Copy the records below exactly, leaving out any pictures.

——————

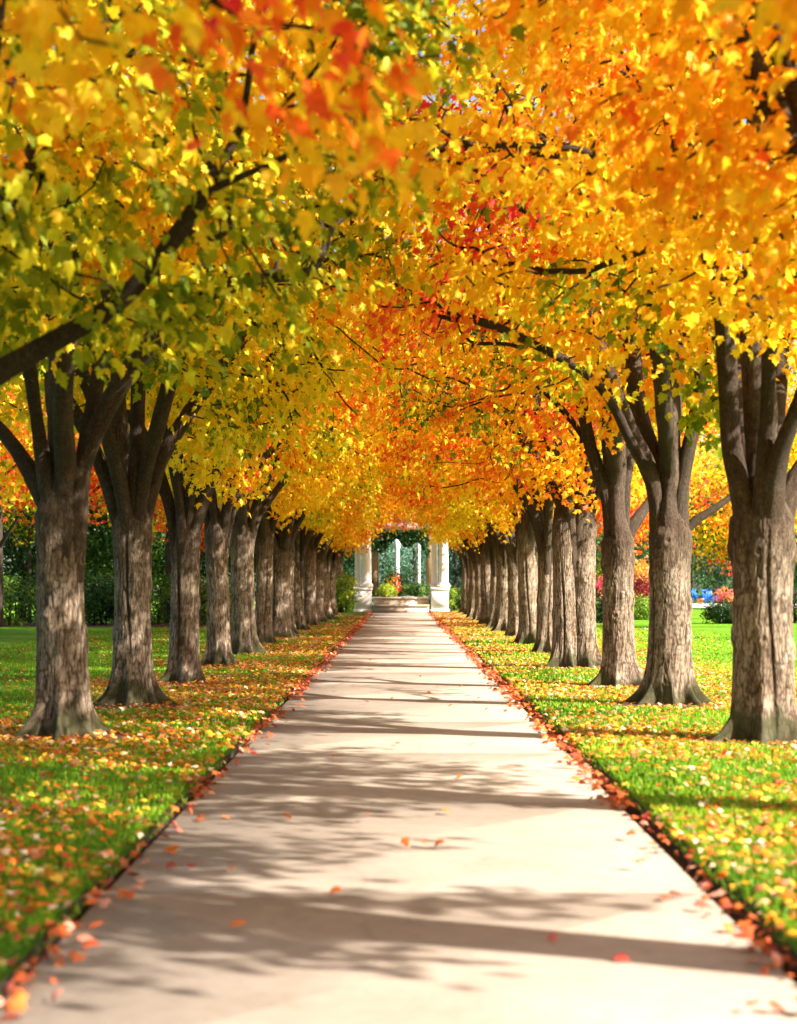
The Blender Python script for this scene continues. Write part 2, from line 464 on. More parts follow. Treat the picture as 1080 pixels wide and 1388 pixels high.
def tubes(pos, par, lid, rad, nl):
    """limb meshes: a list per limb of (verts, quads, tris)"""
    n = len(pos)
    child = [[] for _ in range(n)]
    for i in range(n):
        if par[i] >= 0: child[par[i]].append(i)
    out = [MB() for _ in range(nl)]
    stack = [i for i in range(n) if par[i] < 0]
    chains = []
    while stack:
        s = stack.pop()
        ch = [s] if par[s] < 0 else [par[s], s]
        c = s
        while child[c]:
            k = sorted(child[c], key=lambda q: -rad[q])
            for q in k[1:]: stack.append(q)
            c = k[0]; ch.append(c)
        chains.append((s, ch))
    for s, ch in chains:
        p = pos[ch].copy(); r_ = rad[ch].copy()
        if par[s] >= 0: r_[0] = min(r_[0], rad[s] * 1.25)
        if len(p) < 2: continue
        if len(p) > 3:
            p[1:-1] = .25 * p[:-2] + .5 * p[1:-1] + .25 * p[2:]
        rr = r_.max(); ns = 40 if rr > .07 else 8 if rr > .02 else 4
        t = norm(np.gradient(p, axis=0))
        ref = np.array([0, 0, 1.]) if abs(t[0][2]) < .8 else np.array([1., 0, 0])
        x = norm(np.cross(t, ref)); y = np.cross(t, x)
        a = np.arange(ns) * 2 * PI / ns
        m = len(p); wv = np.full((m, ns), .5)
        if ns == 40:
            # refine along the limb and roughen it like the trunk
            q = np.linspace(0, m - 1, m * 4)
            def rs(A): return np.stack([np.interp(q, np.arange(m), A[:, c]) for c in range(A.shape[1])], 1)
            p, x, y = rs(p), norm(rs(x)), norm(rs(y)); r_ = np.interp(q, np.arange(m), r_); m = len(p)
            U, W_ = np.meshgrid(np.arange(ns) / ns, np.arange(m) * .05)
            wb = vnoise(U * 12, W_ * 5, 12, s % 97)
            wv = 1 - (1 - np.abs(2 * vnoise(U * 20 + 1.3 * wb, W_ * 5 + wb, 20, s % 89) - 1)) ** 2.5
            lump = vnoise(U * 4, W_ * 1.5, 4, s % 83) - .5
            rr_m = r_[:, None] * (1 + .10 * lump) + np.minimum(r_[:, None] * .09, .012) * (wv - .6)
        else:
            rr_m = np.repeat(r_[:, None], ns, 1)
        ring = p[:, None] + rr_m[:, :, None] * (np.cos(a)[None, :, None] * x[:, None] + np.sin(a)[None, :, None] * y[:, None])
        i = np.arange(m - 1)[:, None] * ns; j = np.arange(ns)[None]
        f = np.stack([i + j, i + (j + 1) % ns, i + ns + (j + 1) % ns, i + ns + j], -1).reshape(-1, 4)
        out[lid[s]].add(ring.reshape(-1, 3), f)
        out[lid[s]].rd = getattr(out[lid[s]], 'rd', []) + [((.02 + .30 * np.clip((r_ - .05) / .10, 0, 1) ** 1.3)[:, None] * (.45 + .8 * wv)).ravel()]  # thinner limbs get darker bark, with shade partly put into the colour
    return out

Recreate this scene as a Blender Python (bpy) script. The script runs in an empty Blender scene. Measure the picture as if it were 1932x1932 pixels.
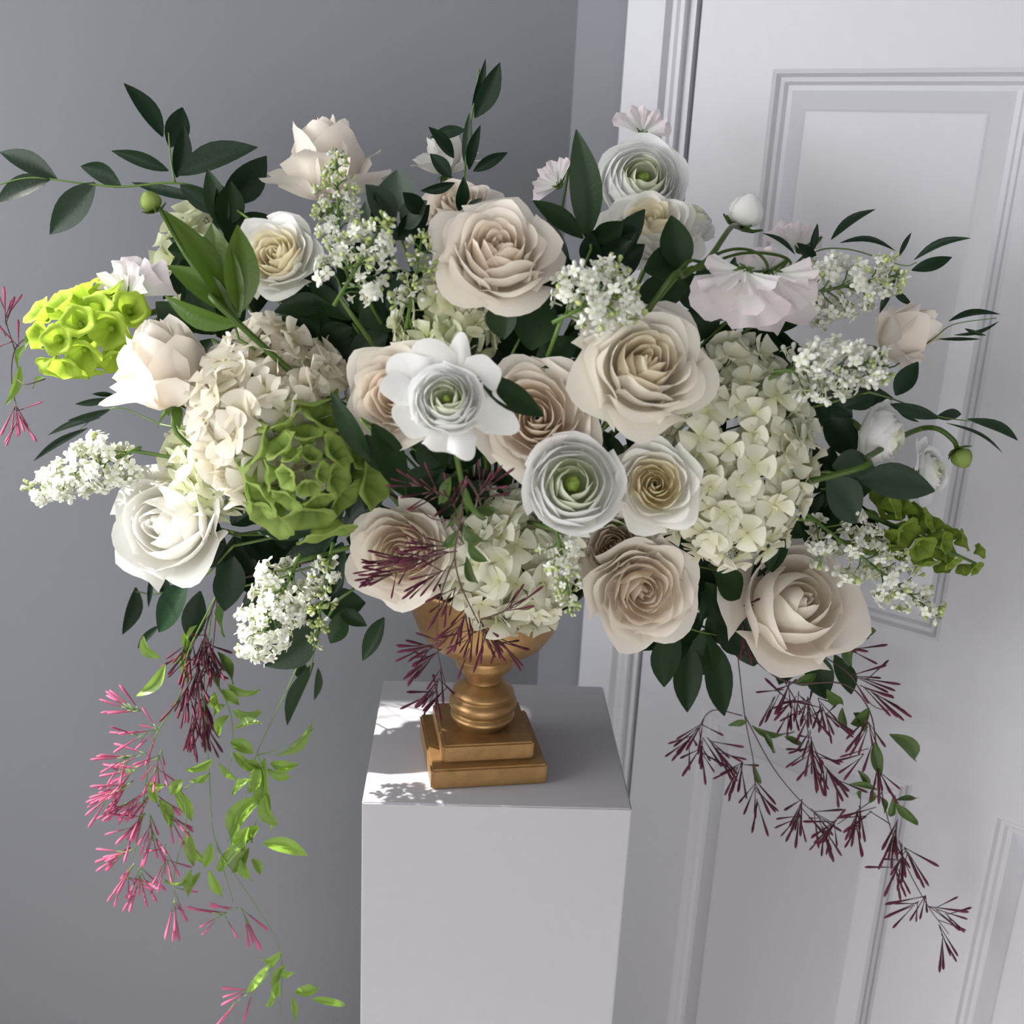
import bpy, math, random
import numpy as np
from mathutils import Matrix, Vector

# ------------------------------------------------------------------ camera, light, exposure
SC = bpy.context.scene
COL = SC.collection
CAM_P = np.array([-0.0502, -1.2138, 1.5809]); YAW, PIT, ROL, FPX = 0.0466, 0.3080, 0.0501, 2079.6
FW = np.array([math.sin(YAW)*math.cos(PIT), math.cos(YAW)*math.cos(PIT), -math.sin(PIT)])
_r0 = np.array([math.cos(YAW), -math.sin(YAW), 0.0]); _u0 = np.cross(_r0, FW)
RT = _r0*math.cos(ROL) + _u0*math.sin(ROL); UP = -_r0*math.sin(ROL) + _u0*math.cos(ROL)
cam = bpy.data.cameras.new('camera'); camo = bpy.data.objects.new('camera', cam); COL.objects.link(camo)
camo.matrix_world = Matrix(((RT[0], UP[0], -FW[0], CAM_P[0]), (RT[1], UP[1], -FW[1], CAM_P[1]), (RT[2], UP[2], -FW[2], CAM_P[2]), (0, 0, 0, 1)))
cam.sensor_width = 36; cam.lens = FPX/1932*36; cam.clip_start = .05
cam.dof.use_dof = True; cam.dof.focus_distance = 1.22; cam.dof.aperture_fstop = 5.0
SC.camera = camo
SC.view_settings.view_transform = 'Standard'; SC.view_settings.look = 'None'
SC.view_settings.exposure = 0.5; SC.view_settings.gamma = 1; SC.view_settings.use_curve_mapping = False

W = bpy.data.worlds.new('sky'); SC.world = W; W.use_nodes = True
W.node_tree.nodes['Background'].inputs[0].default_value = (1.0, .982, .955, 1); W.node_tree.nodes['Background'].inputs[1].default_value = 2.5

def lamp(kind, name, energy, color, loc, direction, **kw):
    l = bpy.data.lights.new(name, kind); l.energy = energy; l.color = color
    for k, v in kw.items(): setattr(l, k, v)
    o = bpy.data.objects.new(name, l); COL.objects.link(o); o.location = loc
    o.rotation_euler = Vector(direction).to_track_quat('-Z', 'Y').to_euler(); return o
SUN_T = 1.15                                        # tangent of the sun's height
lamp('SUN', 'sun', 9.0, (1, .95, .87), (-4, 0, 5), (1, .0, -SUN_T), angle=.012)
lamp('AREA', 'window_daylight', 22, (.93, .96, 1), (-1.72, -.75, 1.45), (1, 0, 0), shape='RECTANGLE', size=1.5, size_y=1.3)

# ------------------------------------------------------------------ helpers
def at(px, py, Y):
    d = FW + RT*(px-966)/FPX - UP*(py-966)/FPX
    return CAM_P + d*((Y-CAM_P[1])/d[1])
def at_z(px, py, Z):
    d = FW + RT*(px-966)/FPX - UP*(py-966)/FPX
    return CAM_P + d*((Z-CAM_P[2])/d[2])
def mpp(P): return float((P-CAM_P) @ FW)/FPX       # metres per pixel at P
def view(v):
    w = RT*v[0] + UP*v[1] - FW*v[2]; return w/np.linalg.norm(w)
def dome(px, py, off=0.0):                          # front surface of the arrangement
    q = 1 - ((px-950)/760)**2 - ((py-800)/500)**2
    return .06 - .27*math.sqrt(max(0, q)) - max(0, px-1250)/600*.13 + off
def frame(pos, axis, spin=0.0, hint=(0.13, .21, 1.0)):
    z = np.array(axis, float); z /= np.linalg.norm(z)
    h = np.array(hint, float)
    if abs(h @ z) > .95*np.linalg.norm(h): h = np.array([1., .2, .1])
    x = np.cross(h, z); x /= np.linalg.norm(x); y = np.cross(z, x)
    c, s = math.cos(spin), math.sin(spin); x, y = x*c+y*s, -x*s+y*c
    return Matrix(((x[0], y[0], z[0], pos[0]), (x[1], y[1], z[1], pos[1]), (x[2], y[2], z[2], pos[2]), (0, 0, 0, 1)))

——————

RESPONSE:
The Blender Python script for this scene continues. Write part 2, from line 464 on. More parts follow. Treat the picture as 1080 pixels wide and 1388 pixels high.
def tubes(pos, par, lid, rad, nl):
    """limb meshes: a list per limb of (verts, quads, tris)"""
    n = len(pos)
    child = [[] for _ in range(n)]
    for i in range(n):
        if par[i] >= 0: child[par[i]].append(i)
    out = [MB() for _ in range(nl)]
    stack = [i for i in range(n) if par[i] < 0]
    chains = []
    while stack:
        s = stack.pop()
        ch = [s] if par[s] < 0 else [par[s], s]
        c = s
        while child[c]:
            k = sorted(child[c], key=lambda q: -rad[q])
            for q in k[1:]: stack.append(q)
            c = k[0]; ch.append(c)
        chains.append((s, ch))
    for s, ch in chains:
        p = pos[ch].copy(); r_ = rad[ch].copy()
        if par[s] >= 0: r_[0] = min(r_[0], rad[s] * 1.25)
        if len(p) < 2: continue
        if len(p) > 3:
            p[1:-1] = .25 * p[:-2] + .5 * p[1:-1] + .25 * p[2:]
        rr = r_.max(); ns = 40 if rr > .07 else 8 if rr > .02 else 4
        t = norm(np.gradient(p, axis=0))
        ref = np.array([0, 0, 1.]) if abs(t[0][2]) < .8 else np.array([1., 0, 0])
        x = norm(np.cross(t, ref)); y = np.cross(t, x)
        a = np.arange(ns) * 2 * PI / ns
        m = len(p); wv = np.full((m, ns), .5)
        if ns == 40:
            # refine along the limb and roughen it like the trunk
            q = np.linspace(0, m - 1, m * 4)
            def rs(A): return np.stack([np.interp(q, np.arange(m), A[:, c]) for c in range(A.shape[1])], 1)
            p, x, y = rs(p), norm(rs(x)), norm(rs(y)); r_ = np.interp(q, np.arange(m), r_); m = len(p)
            U, W_ = np.meshgrid(np.arange(ns) / ns, np.arange(m) * .05)
            wb = vnoise(U * 12, W_ * 5, 12, s % 97)
            wv = 1 - (1 - np.abs(2 * vnoise(U * 20 + 1.3 * wb, W_ * 5 + wb, 20, s % 89) - 1)) ** 2.5
            lump = vnoise(U * 4, W_ * 1.5, 4, s % 83) - .5
            rr_m = r_[:, None] * (1 + .10 * lump) + np.minimum(r_[:, None] * .09, .012) * (wv - .6)
        else:
            rr_m = np.repeat(r_[:, None], ns, 1)
        ring = p[:, None] + rr_m[:, :, None] * (np.cos(a)[None, :, None] * x[:, None] + np.sin(a)[None, :, None] * y[:, None])
        i = np.arange(m - 1)[:, None] * ns; j = np.arange(ns)[None]
        f = np.stack([i + j, i + (j + 1) % ns, i + ns + (j + 1) % ns, i + ns + j], -1).reshape(-1, 4)
        out[lid[s]].add(ring.reshape(-1, 3), f)
        out[lid[s]].rd = getattr(out[lid[s]], 'rd', []) + [((.02 + .30 * np.clip((r_ - .05) / .10, 0, 1) ** 1.3)[:, None] * (.45 + .8 * wv)).ravel()]  # thinner limbs get darker bark, with shade partly put into the colour
    return out

Recreate this scene as a Blender Python (bpy) script. The script runs in an empty Blender scene. Measure the picture as if it were 1932x1932 pixels.
import bpy, math, random
import numpy as np
from mathutils import Matrix, Vector

# ------------------------------------------------------------------ camera, light, exposure
SC = bpy.context.scene
COL = SC.collection
CAM_P = np.array([-0.0502, -1.2138, 1.5809]); YAW, PIT, ROL, FPX = 0.0466, 0.3080, 0.0501, 2079.6
FW = np.array([math.sin(YAW)*math.cos(PIT), math.cos(YAW)*math.cos(PIT), -math.sin(PIT)])
_r0 = np.array([math.cos(YAW), -math.sin(YAW), 0.0]); _u0 = np.cross(_r0, FW)
RT = _r0*math.cos(ROL) + _u0*math.sin(ROL); UP = -_r0*math.sin(ROL) + _u0*math.cos(ROL)
cam = bpy.data.cameras.new('camera'); camo = bpy.data.objects.new('camera', cam); COL.objects.link(camo)
camo.matrix_world = Matrix(((RT[0], UP[0], -FW[0], CAM_P[0]), (RT[1], UP[1], -FW[1], CAM_P[1]), (RT[2], UP[2], -FW[2], CAM_P[2]), (0, 0, 0, 1)))
cam.sensor_width = 36; cam.lens = FPX/1932*36; cam.clip_start = .05
cam.dof.use_dof = True; cam.dof.focus_distance = 1.22; cam.dof.aperture_fstop = 5.0
SC.camera = camo
SC.view_settings.view_transform = 'Standard'; SC.view_settings.look = 'None'
SC.view_settings.exposure = 0.5; SC.view_settings.gamma = 1; SC.view_settings.use_curve_mapping = False

W = bpy.data.worlds.new('sky'); SC.world = W; W.use_nodes = True
W.node_tree.nodes['Background'].inputs[0].default_value = (1.0, .982, .955, 1); W.node_tree.nodes['Background'].inputs[1].default_value = 2.5

def lamp(kind, name, energy, color, loc, direction, **kw):
    l = bpy.data.lights.new(name, kind); l.energy = energy; l.color = color
    for k, v in kw.items(): setattr(l, k, v)
    o = bpy.data.objects.new(name, l); COL.objects.link(o); o.location = loc
    o.rotation_euler = Vector(direction).to_track_quat('-Z', 'Y').to_euler(); return o
SUN_T = 1.15                                        # tangent of the sun's height
lamp('SUN', 'sun', 9.0, (1, .95, .87), (-4, 0, 5), (1, .0, -SUN_T), angle=.012)
lamp('AREA', 'window_daylight', 22, (.93, .96, 1), (-1.72, -.75, 1.45), (1, 0, 0), shape='RECTANGLE', size=1.5, size_y=1.3)

# ------------------------------------------------------------------ helpers
def at(px, py, Y):
    d = FW + RT*(px-966)/FPX - UP*(py-966)/FPX
    return CAM_P + d*((Y-CAM_P[1])/d[1])
def at_z(px, py, Z):
    d = FW + RT*(px-966)/FPX - UP*(py-966)/FPX
    return CAM_P + d*((Z-CAM_P[2])/d[2])
def mpp(P): return float((P-CAM_P) @ FW)/FPX       # metres per pixel at P
def view(v):
    w = RT*v[0] + UP*v[1] - FW*v[2]; return w/np.linalg.norm(w)
def dome(px, py, off=0.0):                          # front surface of the arrangement
    q = 1 - ((px-950)/760)**2 - ((py-800)/500)**2
    return .06 - .27*math.sqrt(max(0, q)) - max(0, px-1250)/600*.13 + off
def frame(pos, axis, spin=0.0, hint=(0.13, .21, 1.0)):
    z = np.array(axis, float); z /= np.linalg.norm(z)
    h = np.array(hint, float)
    if abs(h @ z) > .95*np.linalg.norm(h): h = np.array([1., .2, .1])
    x = np.cross(h, z); x /= np.linalg.norm(x); y = np.cross(z, x)
    c, s = math.cos(spin), math.sin(spin); x, y = x*c+y*s, -x*s+y*c
    return Matrix(((x[0], y[0], z[0], pos[0]), (x[1], y[1], z[1], pos[1]), (x[2], y[2], z[2], pos[2]), (0, 0, 0, 1)))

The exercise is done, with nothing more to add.